年に1度の「母の日」だからといって、打席でのアプローチが変わるわけではない。その一方で、過酷な移動、日程をこなすメジャーリーガーにとって、自らの軸足を見つめ直す貴重な機会でもあった。試合前、ロバーツ監督はしみじみと言った。「妻や母に感謝すること、そして家族を思う1日だからね」。
バットだけでなく、ピンクのベルトを締め、特別仕様のスパイクを履いた大谷にとっても、これまでとは少し異なる感覚だったのかもしれない。劇的な勝ち越し3ランを放った9日の試合後には、2日後の「母の日」について、「もちろん感謝していれば、直接伝えればいいです」と思いを口にした。
今年は母加代子さんだけでなく、4月に長女を出産した妻真美子さんにとっても初の「母の日」。子として、父として、2人の母へ感謝する気持ちは、これまで以上に、より強まっていたに違いない。
前夜の完封負けから一転、この日は大谷、ベッツ、フリーマンの「MVPトリオ」で計9安打5打点。快勝劇でロード10連戦を締めくくった。ロバーツ監督は「とてもポジティブだった」と、うなずくように総括した。休日を挟み、13日からは本拠地での9連戦。試合後、シャワーで汗を流した大谷は、柔らかい笑みを浮かべ、愛する家族の待つロサンゼルスへ向かった。

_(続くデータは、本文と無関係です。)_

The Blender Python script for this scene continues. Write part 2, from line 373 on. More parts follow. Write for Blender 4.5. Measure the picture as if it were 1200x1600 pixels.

◆大谷と母の日 日本ハム時代を通じ、マルチ安打は初めて。大リーグ移籍後は21年に現DeNAのバウアー(ドジャース)から安打。22年のナショナルズ戦では9回2死から同点の2点適時二塁打を放ち、サヨナラのホームを踏んでいる。昨季は腰の張りのため欠場した。父の日には通算4アーチを放っているが、母の日の1発は今年もお預け。日本人大リーガーでは01年新庄(メッツ)と23年鈴木(カブス)が「母の日アーチ」を放っている。